Pronti, partenza, via. Non è che si facciano tanti problemi, loro. Loro chi? I ragazzi di Asf Intercultura, un’organizzazione internazionale che da oltre sessant’anni fa muovere studenti in giro per il mondo e fa in modo che passino periodi di studio più o meno lunghi all’estero.
IN AUMENTO. Come dire: i cugini grandi, quelli che già fanno l’università, vanno in Erasmus e quelli piccoli invece si portano avanti con questi soggiorni studio già alle superiori, quando hanno un’età compresa tra i sedici e i diciotto anni. A Firenze Intercultura è una realtà molto attiva da sempre (il centro locale ha aperto i battenti nel 1955 – www.interculturafirenze.it) e dal capoluogo toscano spiccano il volo molti ragazzi alla volta delle mete più disaparate: “Ogni anno da Firenze e Prato arrivano una cinquantina di domande – spiega il presidente di Intercultura Firenze, Giuseppe Petrocchi – circa la metà di questi ragazzi riesce a partire, e questo è un numero in crescita perché le richieste sono in aumento”.
COME FUNZIONA. Ma come funziona, esattamente, il meccanismo di Intercultura? L’età necessaria per partire l’abbiamo detta. Gli studenti che si fanno tentare da questa possibilità fanno domanda, indicando il paese preferito e le “seconde scelte”. A novembre di ogni anno ci sono poi le selezioni, per le quali conta molto la media dello studente e in alcuni casi – a seconda della destinazione scelta – la padronanza della lingua del luogo ospitante. “La nostra è un’associazione di volontariato – prosegue il presidente – ma nonostante questo circa il 60 per cento degli studenti riesce a partire con una borsa di studio che copre in parte o completamente la quota spese”. Una quota che, va da sé, è molto variabile. “La contribuzione è stabilita in base alla dichiarazione dei redditi di entrambi i genitori – prosegue ancora Petrocchi – e varia naturalmente in base alla meta”.

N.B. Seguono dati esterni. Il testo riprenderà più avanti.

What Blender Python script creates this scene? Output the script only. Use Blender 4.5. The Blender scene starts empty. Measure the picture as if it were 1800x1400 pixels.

OLTRE 50 PAESI. Sistemate le formalità burocratiche, una volta accolta la domanda, i ragazzi possono partire, per trascorrere un periodo variabile (da un trimestre a un intero anno scolastico) in uno degli oltre 50 paesi del circuito di Asf Intercultura. In famiglia, rigorosamente, perché il senso di questa esperienza è quello di fare in modo che i giovani entrino in contatto con il paese ospitante a tutto tondo. Silvia Cantini, classe ‘93, è una delle studentesse tornate da poco da un anno di studio in Thailandia: “È sicuramente un’esperienza impegnativa – racconta – ma io ripartirei anche domani, perché il bilancio alla fine è assolutamente positivo. Superate le difficoltà iniziali, soprattutto linguistiche, è tutto in discesa”.